Social media and participation in political protest: Observations from Tahrir Square

2012 study from the University of North Carolina at Chapel Hill on the effects of social networks in the 2011 uprising in Egypt.

Can Facebook win a revolution? The power of social media has been a hotly debated topic after the Arab Spring brought about regime change in multiple states. The 2009 Green Revolution in Iran may have been the first modern political insurrection to be chronicled on Twitter, but it did not bring down a government. Egypt’s Tahrir Square protest movement did just that. Some previous research has analyzed the use of social media at a more general level throughout the Arab world in early 2011, but the exact nature of the relationship between social networks and revolution is still being examined.

A 2012 study from the University of North Carolina at Chapel Hill published in the Journal of Communication, “Social Media and the Decision to Participate in Political Protest: Observations From Tahrir Square,” analyzed more than 1,000 interviews with protestors shortly after President Hosni Mubarak’s resignation. The surveys asked more than 90 questions relating to issues such as how people first heard about the protests, and the interplay between protest activity and both social media usage and traditional media influence.
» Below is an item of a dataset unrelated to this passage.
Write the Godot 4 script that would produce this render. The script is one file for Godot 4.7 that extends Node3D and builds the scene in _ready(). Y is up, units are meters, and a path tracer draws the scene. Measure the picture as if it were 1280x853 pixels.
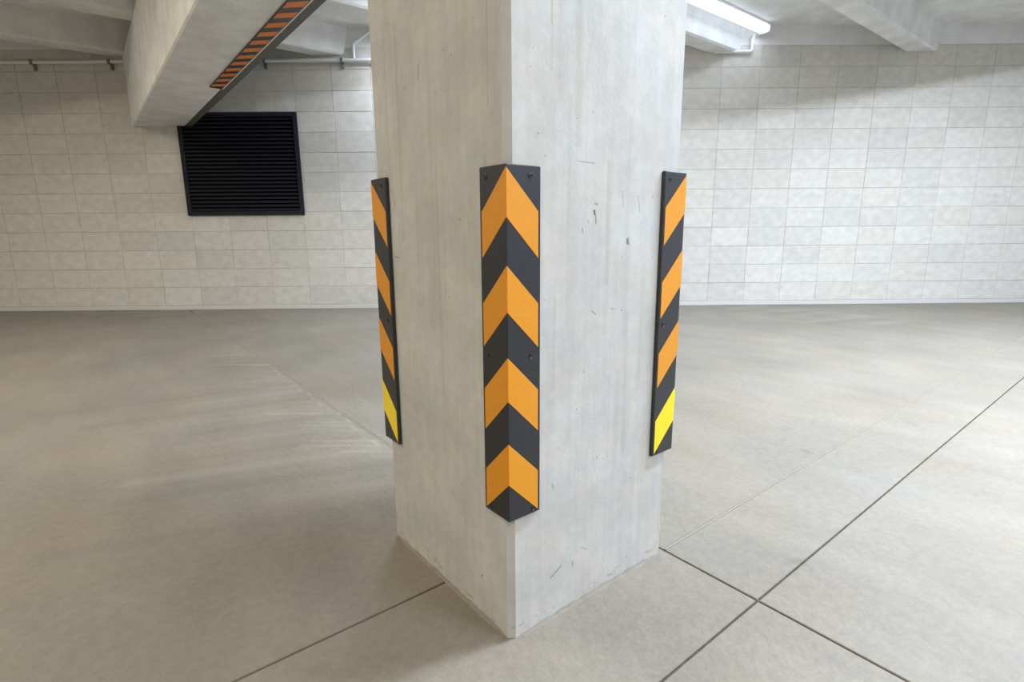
extends Node3D
# An underground car park: a square concrete column with striped rubber corner guards.
# World axes: the column's near edge stands at the origin, its left face is the plane x = 0
# (running to -z), its right face the plane z = 0 (running to +x). The block wall behind is skewed.

const COL_L := 0.629     # depth of the left face (along -z)
const COL_R := 0.604     # width of the right face (along +x)
const BEAM_H := 2.3      # soffit of the band beam that the column carries
const RIB_H := 3.1       # soffit of the ceiling ribs
const SLAB_H := 3.4      # underside of the ceiling slab
const WALL_A := Vector3(1.105, 0, -6.693)
const WALL_U := Vector3(0.7875, 0, 0.6163)

var M := {}              # materials by name
var room := PackedVector2Array()
var wall_xf: Transform3D

func _ready():
	# ---- camera, environment, lamps' light levels
	var cam := Camera3D.new()
	cam.name = "camera"
	cam.position = Vector3(-0.7084, 0.9946, 0.9092)
	cam.rotation = Vector3(-0.2024, -0.6689, -0.0080)
	cam.fov = rad_to_deg(2.0 * atan(426.5 / 672.0))
	cam.near = 0.02
	add_child(cam)
	cam.current = true
	var we := WorldEnvironment.new()
	we.name = "environment"
	var env := Environment.new()
	env.background_mode = Environment.BG_COLOR
	env.background_color = Color(0.55, 0.6, 0.65)
	env.tonemap_mode = Environment.TONE_MAPPER_LINEAR
	env.tonemap_exposure = 1.0
	env.sdfgi_enabled = true
	env.ssao_enabled = true
	env.ssil_enabled = true
	we.environment = env
	add_child(we)
	var cool := Color(0.885, 0.932, 1.0)
	var warm := Color(1.0, 0.955, 0.87)
	var E_FAR := 0.5
	var E_MID := 10.0
	var E_NEAR := 24.0
	var E_LEFT := 8.5

	# ---- setting
	var m := Vector3(-WALL_U.z, 0, WALL_U.x)
	wall_xf = Transform3D(Basis(WALL_U, Vector3.UP, m), WALL_A)
	for c in [Vector2(-4.4, 0), Vector2(11.2, 0), Vector2(11.2, 11.5), Vector2(-4.4, 11.5)]:
		var q = wall_xf * Vector3(c.x, 0, c.y)
		room.append(Vector2(q.x, q.z))
	make_materials()
	build_floor()
	build_walls()
	build_ceiling()
	build_beam()
	build_column()

	# ---- lamps: only the first is seen, the rest are added for their light
	strip_light(Vector3(4.9, 0, -2.72), 2.3, 0.14, cool, E_FAR, "long bright white strip light on the ceiling between two ribs, right of the column")
	strip_light(Vector3(2.9, 0, -3.8), 1.8, 0.14, cool, E_MID, "unseen white strip light added on the ceiling behind the column to light the wall and ceiling there")
	strip_light(Vector3(2.53, 0, -5.13), 0.6, 0.14, cool, 2.0, "short unseen strip light added behind the column next to the block wall to brighten the ceiling and wall on the left")  # added out of sight to brighten the left ceiling and wall
	strip_light(Vector3(2.5, 0, 0.66), 2.4, 0.2, cool, E_NEAR, "unseen white strip light added over the aisle right of the column to light that side")
	strip_light(Vector3(2.2, 0, 3.6), 2.4, 0.2, cool, E_NEAR * 0.85, "unseen white strip light added behind the viewer on the right to light the right face of the column")
	strip_light(Vector3(5.3, 0, 0.66), 2.4, 0.2, cool, E_NEAR, "unseen white strip light added farther along the aisle to light the right side")
	strip_light(Vector3(-2.4, 0, 2.15), 2.4, 0.2, warm, E_LEFT, "unseen strip light added behind the viewer on the left to light the left side")
	strip_light(Vector3(-2.6, 0, -2.33), 2.4, 0.2, warm, E_LEFT, "unseen strip light added in the left bay to light the left side")
	strip_light(Vector3(-2.8, 0, -5.29), 2.4, 0.2, warm, E_LEFT * 0.7, "unseen strip light added in the left bay nearest to the block wall to light that wall")

	# ---- objects
	guards()
	vent()
	pipes()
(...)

The authors caution that the surveys were gathered during a “tumultuous, violent time” and do not necessarily constitute a representative sample of all Tahrir Square protestors.

The study’s findings include:

  • Three-quarters of the Tahrir Square protestors interviewed were male. The female protestors tended to be younger, better educated and were more likely to have Internet access on their phone and at their home than the men.
  • Of those interviewed, 52% had a Facebook profile and almost all used it for communication about the protests; only 16% had a Twitter account.
  • Nearly half of participants (48.4%) first heard about the protests from face-to-face communications. “Traditional mass media were far less important for [informing] people about the protest than were more interpersonal means of communication (face-to-face, telephone, or Facebook).”
  • Nearly half of participants (48.2%) engaged in citizen journalism, sharing video or photos of the protests. “The leading platform for producing and disseminating visuals was Facebook, used by about fully a quarter of the sample (25%), and phones were a distant second, used by 15%. These were not mutually exclusive options; many who used their phones also used Facebook (72% of those who used their phone also used Facebook), presumably uploading videos and pictures taken on their phones to Facebook. About 5% of the sample used Twitter.”
  • The vast majority of protestors actively used email, but relatively few of them used it to communicate about the protests. By contrast, few people first heard about the protests by text, but nearly half used texting to share information.

The authors conclude: “In the case of protests in Egypt, it appears that social networks, often mediated through the new online platforms in the emergent networked public sphere, played a crucial role. The high level of production and dissemination of multimedia content, undertaken by about half the sample, shows that it became difficult to suppress information about protests. Approximately half of our respondents were actively documenting and sharing images of the protests. If that proportion was applied to even the most conservative estimates of total participation in the Tahrir Square demonstrations, it becomes apparent that at least tens, if not hundreds of thousands of people were documenting the protests — and were, de facto, functioning as citizen journalists.”